Stir-Fry for dinner!

Sometimes dinner just needs to be quick, and for me, that means dinner is either take away or a stir fry.  Last night, it was stir-fry.  I found a yummy recipe on thekitchn.com and picked up the ingredients after meeting Mr. 416-expat for lunch.  I didn’t make many drastic changes so have just posted their recipe with my pondering points interspersed (with link and credits)

ingredients gathered

Pork Stir-Fry with Asparagus and Sugar Snap Peas
serves 4

1 small pork tenderloin (between 12-16 ounces)
salt and pepper
1/4 cup soy sauce
2 tablespoons sherry – I didn’t have this so left it out – not missed
2 tablespoons brown sugar
1 tablespoon rice vinegar
1 teaspoon corn starch
2 tablespoons sesame oil
2 shallots, sliced thin – I didn’t have these, so used 1/2 a yellow onion –  no harm no foul
2 cloves garlic, minced
1 inch piece ginger, peeled and minced
1 pound asparagus,trimmed and sliced into 1-inch pieces
1 1/2 cups sugar snap peas
1/4 cup water
1/2 teaspoon red pepper flakes

First I sliced the pork tenderloin into 1/2″ medallions, then slices the medallions into 2-3 strips, keeping all slices approximately the same size (so they cook up at the same time).  The whole lot of them were then seasoned with S&P

Then I whisked together the soy sauce, brown sugar, rice vinegar, and corn starch and left it sitting.  Next time I would do this while the pork is cooking.  When it came time (later not now) to add the sauce it had settled and needed re-whisking (is that a word?).

Then I added 1 tablespoon of the sesame oil in a large (14-inch) sauté pan over high heat. Add the pork and cook, stirring and turning strips once or twice, until edges begin to brown and they are just cooked through, about 3 minutes. Remove from pan and set aside.

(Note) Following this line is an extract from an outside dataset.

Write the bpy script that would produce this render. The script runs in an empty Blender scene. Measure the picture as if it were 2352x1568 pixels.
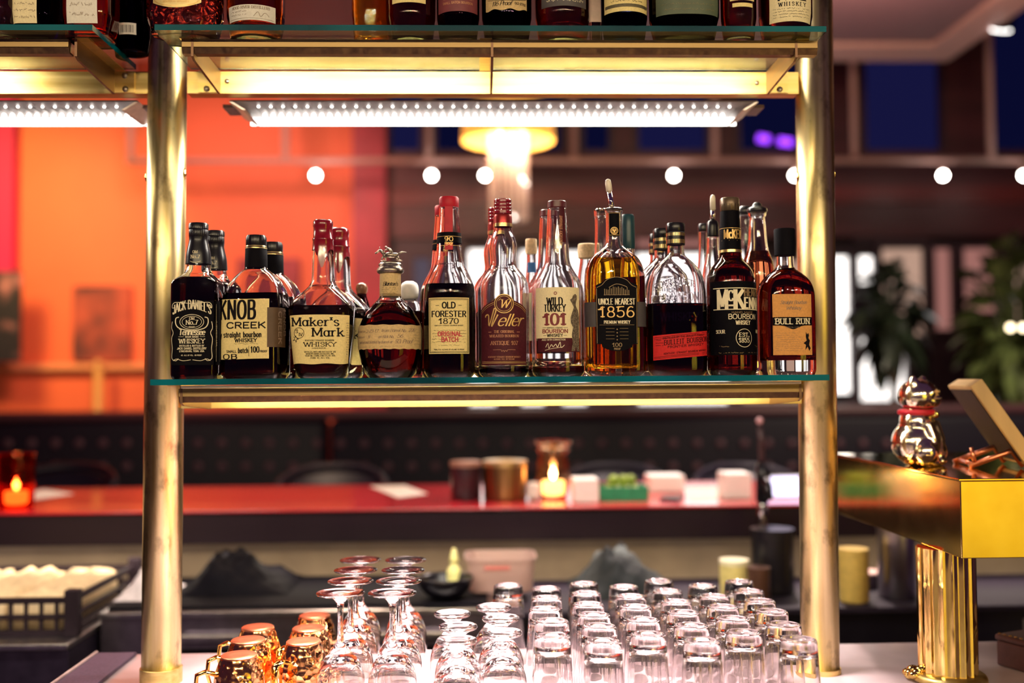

Cooking pork tenderloin...I want it to brown nicely so I leave it alone (the hardest part)

This, for me, is the hardest part.  I want to move those pieces of pork around in the pan, check to see how they’re doing, generally, just muss about.  However, the more you do that, the less likely you are to get nicely browned meat. At a cooking class I took at Calphalon the chef very sternly told us that to properly brown meat, you have to put the meat in the pan and walk away, then, when you think you should check it, leave it alone, then when you can’t hardly bear it, check the meat.  Now, I don’t think he really meant walk away, but I have had better luck since letting the pan do all the hard work.

The second thing I learned, was to avoid over-crowding the pan. Over-crowding means the meat ends up steaming more than browning and searing.  Avoid over-crowding.

Look at that all that browning goodness

At this point in time my kitchen was getting smoked out (windows open, exhaust fan on, Mr. Expat entering the kitchen with fire extinguisher – just kidding about the last part, but he did wonder what was going on).  I think it’s safe to say you can lower the temp of your stove top a bit.  I’m still getting used to cooking with a fake gas stove top.  Not quite as responsive as my old kitchen gas stove.

Back to dinner, then I added the other tablespoon of sesame oil to the pan, and cooked the onions for until they were soft.  Then I added the garlic and ginger.   I added the asparagus,and then add the sugar snap peas cooking them until they were bright green.

asparagus...not yet bright green

I poured half of the water into the pan, and scraped the bottom of the pan to pick up browned bits (brown bits = flavour). I didn’t end up using the other half of the water, my pan had cooled down and wasn’t devouring any an dall available liquid anymore.

nearly done and apparently nearly falling off the stove

At this point I added the red pepper flakes, the sauce and the pork.  The sauce thickened (cornstarch is a thickener that must reach boiling in order to activate) and was all kinds of goodness.  We ate it with the last of the quinoa.